The Clifford-Elsey Report included a few paragraphs on China and the Far East, but its focus was on the Soviet threat to Europe. It had, in other words, an Atlanticist outlook, which dominated Truman’s foreign policy until events in Korea and Vietnam reoriented Truman. But during the crucial period of the Chinese civil war, Truman’s focus was more on Europe than on Asia. The “hinge of fate” in 1946 meant that the most populous country in the world fell to the Communists. Thankfully, the Sino-Soviet split, which the Nixon administration brilliantly exploited, separated the two communist Eurasian giants, thereby enabling the United States under the Reagan administration to eventually win the Cold War. But the events in China in 1946 also set the stage for the current U.S.-China rivalry.
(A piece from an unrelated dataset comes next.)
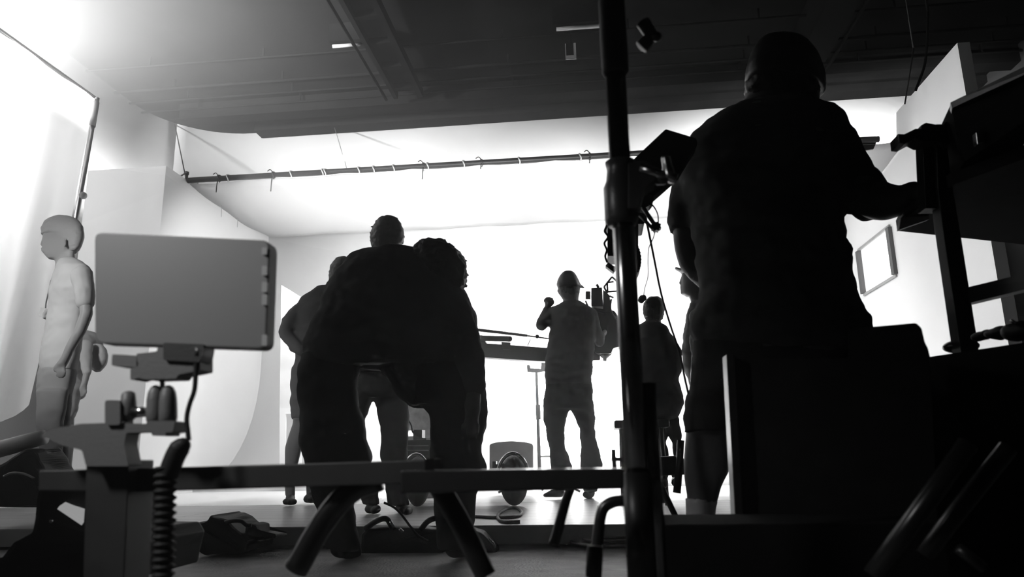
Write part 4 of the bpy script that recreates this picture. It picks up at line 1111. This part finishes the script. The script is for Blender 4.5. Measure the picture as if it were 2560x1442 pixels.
# ---- shelf rack at the right
YS = 2.2
zsf = W(2244, 577, 2.45).z
sr = thing('shelf_rack', 'black metal shelf rack at the right, its wooden shelf gripped by the large person', 'shelf rack', W(2440, 1393, YS))
bm = bmesh.new()
cn = [WZ(x, y, zsf) for x, y in ((2243, 577), (2560, 611), (2800, 635), (2800, 310), (2382, 462), (2260, 545))]
prism(bm, cn, (0, 0, .035)); part('upper_shelf', bm, mat('shaded_shelf_board', .015, .8, var=.2, vscale=8, spec=.1), sr)  # near-black board, shade of the shelf underside put into its colour
bm = bmesh.new(); plate(bm, [(2253, 545), (2276, 521), (2322, 520), (2322, 548), (2248, 574)], 2.3, .02, 0, .001); part('lit_shelf_tip', bm, 'wood', sr, label='lit tip of the wooden shelf, painted pale')  # lit end of the underside, drawn as a paler wood piece
ps = WZ(2372, 520, zsf)
YS = 2.05
bm = bmesh.new(); plate(bm, [(2340, 310), (2362, 310), (2380, 461), (2404, 597), (2442, 840), (2530, 1420), (2492, 1420), (2404, 885), (2356, 560), (2345, 470)], YS, .05, 0, .002); part('front_post', bm, 'black', sr)
bm = bmesh.new(); plate(bm, [(2306, 340), (2345, 340), (2350, 520), (2314, 520)], YS + .02, .05, 0, .002); part('side_post', bm, 'black', sr)
bm = bmesh.new(); plate(bm, [(2245, 334), (2261, 335), (2289, 321), (2303, 322), (2304, 312), (2315, 306), (2357, 314), (2379, 287), (2392, 290), (2392, 345), (2366, 366), (2345, 352), (2306, 354), (2288, 345), (2262, 359), (2248, 357)], YS - .02, .06, 0, .002); part('clamp_arm', bm, 'black', sr)
bm = bmesh.new()
ra = [W(2418, 718, YS), W(2424, 757, YS)]; rb = [W(2700, 650, 1.55), W(2700, 690, 1.55)]
ax_ = (rb[0] - ra[0])
prism(bm, [ra[0], ra[1], rb[1], rb[0]], (.02, .03, 0)); part('lower_rail', bm, 'black', sr)
bm = bmesh.new()
lo = [W(2323, 892, 2.0), W(2700, 835, 1.6), W(2700, 1500, 1.6), W(2345, 1500, 2.0)]
prism(bm, lo, (.10, .45, 0)); part('bottom_bin', bm, 'matte', sr)
# case on the upper shelf
kc = thing('equipment_case', 'long black case with latches lying on top of the shelf rack', 'case', W(2480, 350, 1.9))
bm = bmesh.new()
pf_ = [W(2378, 258, 1.95), W(2700, 100, 1.6), W(2700, 520, 1.6), W(2426, 500, 1.95), W(2392, 340, 1.95)]
for p_ in pf_:
    p_.z = max(p_.z, zsf + .037)
prism(bm, pf_, (.10, .4, 0)); part('body', bm, 'matte', kc)
bm = bmesh.new()
pf_ = [W(2376, 256, 1.93), W(2640, 128, 1.62), W(2640, 150, 1.62), W(2380, 270, 1.93)]
prism(bm, pf_, (.02, .05, 0)); lr = part('lid_rim', bm, 'black', kc)
for x, y in ((2440, 330), (2478, 318)):
    bm = bmesh.new(); plate(bm, [(x, y), (x + 16, y - 6), (x + 20, y + 24), (x + 4, y + 30)], 1.84, .02, 2, .001); part('latch', bm, 'chrome', lr)
# dish and small gear on the bin
ds = thing('metal_dish', 'dark round dish beside the shelf post above the black bin', 'dish', W(2400, 884, 2.1))
bm = bmesh.new(); c = W(2402, 866, 2.12); rr = 41 * PX(2402, 866, 2.12)
ball(bm, c, rr, 1, 1, .42, 24, 12); part('bowl', bm, mat('dark_metal', .08, .3, metal=.6), ds, True)
bm = bmesh.new(); ptube(bm, [(2388, 848), (2400, 842)], 2.1, 4); part('knob', bm, 'chrome', ds, True)
for i, (x, y, rx_, ry_) in enumerate(((2458, 838, 20, 10), (2500, 832, 26, 14), (2545, 828, 30, 22))):
    bm = bmesh.new(); c = W(x, y, 1.9 - .08 * i); k = PX(x, y, 1.9); ball(bm, c, 1, rx_ * k, .05, ry_ * k)
    for v in bm.verts:
        v.co += .004 * noise.noise_vector(v.co * 40)
    tag(mesh_obj('cable_bundle', bm, M['rubber'], smooth=True), ('low dark bundle nearest the shelf post on the black bin', 'middle dark bundle on the black bin at right', 'largest dark bundle on the black bin at the frame edge')[i], 'bundle')
bm = bmesh.new(); ptube(bm, [(2526, 800), (2548, 812)], 1.7, 4); tag(mesh_obj('metal_pin', bm, M['chrome'], smooth=True), 'short shiny pin above the dark bundles at the right edge', 'pin')

# hanging ropes top right
wire('rope', [(2320, 30), (2318, 100), (2312, 160), (2297, 205), (2289, 226)], 6.0, 3.2, 'pale rope curving down from the ceiling towards the right set wall', 'ceil2', cat='rope', up=True)
wire('rope', [(2284, 120), (2274, 190), (2268, 225), (2262, 260)], 6.3, 2, 'short dark rope end hanging left of the right set wall', 'rubber', cat='rope', up=True)

# ---- bags, case and cables on the floor
def lump(bm, pix, Y, th, amp=.01, rad=8):
    n = bmesh.new(); plate(n, pix, Y, th, rad, .015)
    bmesh.ops.triangulate(n, faces=n.faces)
    bmesh.ops.subdivide_edges(n, edges=n.edges, cuts=2, use_grid_fill=False)
    for v in n.verts:
        v.co += amp * noise.noise_vector(v.co * 14)
    merge(bm, n)
bg = thing('camera_bag', 'black soft camera bag with shoulder strap on the studio floor, lower left', 'bag', W(550, 1387, 3.3))
bm = bmesh.new(); lump(bm, [(482, 1345), (489, 1308), (515, 1301), (523, 1287), (528, 1292), (540, 1293), (564, 1300), (577, 1315), (605, 1340), (617, 1362), (614, 1378), (590, 1384), (509, 1386), (482, 1374)], 3.2, .28, .008, 5); part('bag_body', bm, 'rubber', bg)
bm = bmesh.new(); ptube(bm, [(562, 1306), (575, 1303), (590, 1301), (604, 1303), (616, 1312), (628, 1313)], 3.2, 5, 8, 5); part('strap', bm, 'rubber', bg, True)
bm = bmesh.new(); lump(bm, [(612, 1316), (627, 1308), (645, 1314), (648, 1330), (694, 1336), (694, 1342), (640, 1352), (610, 1345)], 3.25, .12, .006, 4); part('strap_pad', bm, 'rubber', bg)
bg = thing('gear_bag', 'black gear bag with looped handle on the floor behind the bending person', 'bag', W(1000, 1388, 3.42))
bm = bmesh.new(); lump(bm, [(900, 1392), (902, 1335), (918, 1318), (1060, 1318), (1100, 1325), (1110, 1392)], 3.34, .11, .006, 6); part('bag_body', bm, 'rubber', bg)
bm = bmesh.new(); ptube(bm, [(912, 1322), (935, 1306), (955, 1297), (968, 1298), (976, 1310), (984, 1324)], 3.3, 7, 8, 5); part('handle', bm, 'rubber', bg, True)
bm = bmesh.new(); ptube(bm, [(1052, 1324), (1066, 1306), (1082, 1297), (1100, 1296), (1116, 1306)], 3.3, 7, 8, 5); part('handle', bm, 'rubber', bg, True)
bm = bmesh.new(); ptube(bm, [(976, 1303), (984, 1316)], 3.28, 4, 8); part('buckle', bm, 'chrome', bg, True); bm = bmesh.new(); ptube(bm, [(998, 1322), (1008, 1330)], 3.30, 4, 8); part('buckle', bm, 'chrome', bg, True)
bg = thing('small_pouch', 'small black pouch on the floor right of the gear bag', 'bag', W(1200, 1390, 3.3))
bm = bmesh.new(); lump(bm, [(1120, 1392), (1120, 1335), (1160, 1318), (1205, 1330), (1240, 1370), (1240, 1392)], 3.34, .1, .006, 8); part('bag_body', bm, 'rubber', bg)
bm = bmesh.new(); ptube(bm, [(1222, 1346), (1234, 1358), (1238, 1370)], 3.32, 2.5, 8); part('zip', bm, 'chrome', bg, True)
bg = thing('soft_bag', 'dark bulging bag on the stage at the far left edge', 'bag', W(50, 1265, 3.7))
bm = bmesh.new(); lump(bm, [(-40, 1268), (-40, 1175), (0, 1160), (30, 1142), (60, 1122), (78, 1118), (100, 1150), (112, 1172), (118, 1268)], 3.55, .22, .015, 12); part('bag_body', bm, 'rubber', bg)
bm = bmesh.new(); ptube(bm, [(10, 1190), (30, 1182), (60, 1184), (86, 1196)], 3.52, 3, 8, 5); part('piping', bm, 'grey', bg, True)
bk = thing('black_crate', 'black crate in the lower left corner with a small pale screen on it', 'crate', W(150, 1440, 1.5))
bm = bmesh.new(); lump(bm, [(-60, 1450), (-60, 1400), (0, 1392), (30, 1352), (72, 1330), (82, 1290), (92, 1225), (110, 1180), (215, 1180), (215, 1330), (325, 1330), (340, 1360), (320, 1450)], 1.6, .3, .004, 5); part('crate_body', bm, 'rubber', bk)
bm = bmesh.new(); c0 = [(143, 1272), (170, 1254), (206, 1276), (204, 1312)]
prism(bm, [W(143, 1272, 1.56), W(170, 1254, 1.62), W(207, 1276, 1.60), W(204, 1313, 1.53)], (0, .006, .006)); part('slab', bm, mat('glow_painted_slab', .6, .12, spec=.8, emit=.3), bk, label='pale glossy screen')  # glow added to a pale plate that is no lamp
bm = bmesh.new(); ball(bm, W(129, 1303, 1.58), 5 * PX(129, 1303, 1.58)); part('button', bm, 'chrome', bk, True)
wire('cable', [(960, 1256), (985, 1268), (1005, 1288), (1025, 1315), (1045, 1338), (1070, 1352)], 3.1, 3, 'black cable drooping over the gear bag')
bm = bmesh.new()
def gcable(pts, label, r=.008, z0=None):
    P = []
    for p in pts:
        z = (p[2] if len(p) > 2 else 0) + r
        P.append(WZ(p[0], p[1], z))
    bm = bmesh.new(); tube(bm, spline(P, 8), r, 8)
    return tag(mesh_obj('floor_cable', bm, M['rubber'], smooth=True), label, 'cable')
gcable([(1120, 1288), (1190, 1291), (1240, 1293), (1290, 1291), (1304, 1281), (1292, 1270), (1268, 1271), (1248, 1282), (1245, 1295), (1260, 1304), (1300, 1304)], 'black cable making a loop on the stage planks')
gcable([(1190, 1325, -.085), (1240, 1336, -.085), (1300, 1347, -.085), (1380, 1348, -.085), (1440, 1340, -.085)], 'thin cable trailing along the studio floor below the stage edge')
gcable([(1400, 1332, -.085), (1440, 1322, -.085), (1490, 1322, -.085), (1560, 1326, -.085)], 'cable running right behind the bent cart leg')
for k, lab in enumerate(('outermost ring of the coiled cable beside the stand', 'middle ring of the coiled cable beside the stand', 'innermost ring of the coiled cable beside the stand')):
    c = WZ(1545, 1350, -.075); r = .22 - .055 * k
    bm = bmesh.new(); tube(bm, [c + Vector((r * math.cos(a), r * 1.1 * math.sin(a), .012 * k)) for a in [q * math.pi / 16 for q in range(33)]], .007, 8)
    tag(mesh_obj('cable_coil', bm, M['rubber'], smooth=True), lab, 'cable', None)
# pale bar under the silk at far left
bm = bmesh.new(); ptube(bm, [(-40, 1132), (20, 1117), (110, 1092)], 3.62, [22, 21, 19], 16)
tag(mesh_obj('rolled_cloth', bm, M['grey'], smooth=True), 'grey roll of cloth slanting across the far left edge', 'roll')
bm = bmesh.new(); ptube(bm, [(117, 1090), (115, 1180), (112, 1262)], 4.0, 3, 8); tag(mesh_obj('thin_post', bm, M['grey'], smooth=True), 'thin grey post under the end of the cloth roll', 'post')

ph = thing('phone', 'small flat device held out at the chest of the person on the far left', 'phone', W(110, 782, 4.0))
bm = bmesh.new(); plate(bm, [(101, 768), (122, 774), (117, 796), (96, 789)], 3.99, .04, 2, .001); part('case', bm, M['pshirt'], ph)
bm = bmesh.new(); ptube(bm, [(128, 700), (120, 735), (115, 757), (114, 770)], 3.97, 1.6, 8, 4); part('lanyard', bm, 'rubber', ph, True)
pp = thing('wall_poster', 'pale framed panel standing beside the person with the bent elbow', 'panel', W(720, 1020, 7.6))
bm = bmesh.new(); plate(bm, [(703, 712), (752, 742), (752, 1022), (699, 1020)], 7.6, .04, 0); part('board', bm, mat('pale_board', .7, .8, var=.2, vscale=3), pp)
bm = bmesh.new(); plate(bm, [(699, 1020), (752, 1022), (752, 1212), (740, 1212), (738, 1034), (714, 1034), (711, 1212), (699, 1212)], 7.6, .03, 0); part('easel', bm, 'white', pp)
The Truman administration usually gets high marks for its foreign policy: containment, the Berlin airlift, the Truman Doctrine, NATO, NSC-68. But those achievements were limited to Europe. In Asia, however, the Truman administration’s record was mostly one of failure. And its greatest failure was in China. The most immediate victims of that failure were and are the Chinese people, who suffered through the unspeakable horrors of purges, the Great Leap Forward, the Cultural Revolution, the Tiananmen Square Massacre, the genocide of the Uyghurs, and “ordinary” communist repression. But that failure also had geopolitical consequences that the United States is dealing with today in the South China Sea and the broader Indo-Pacific.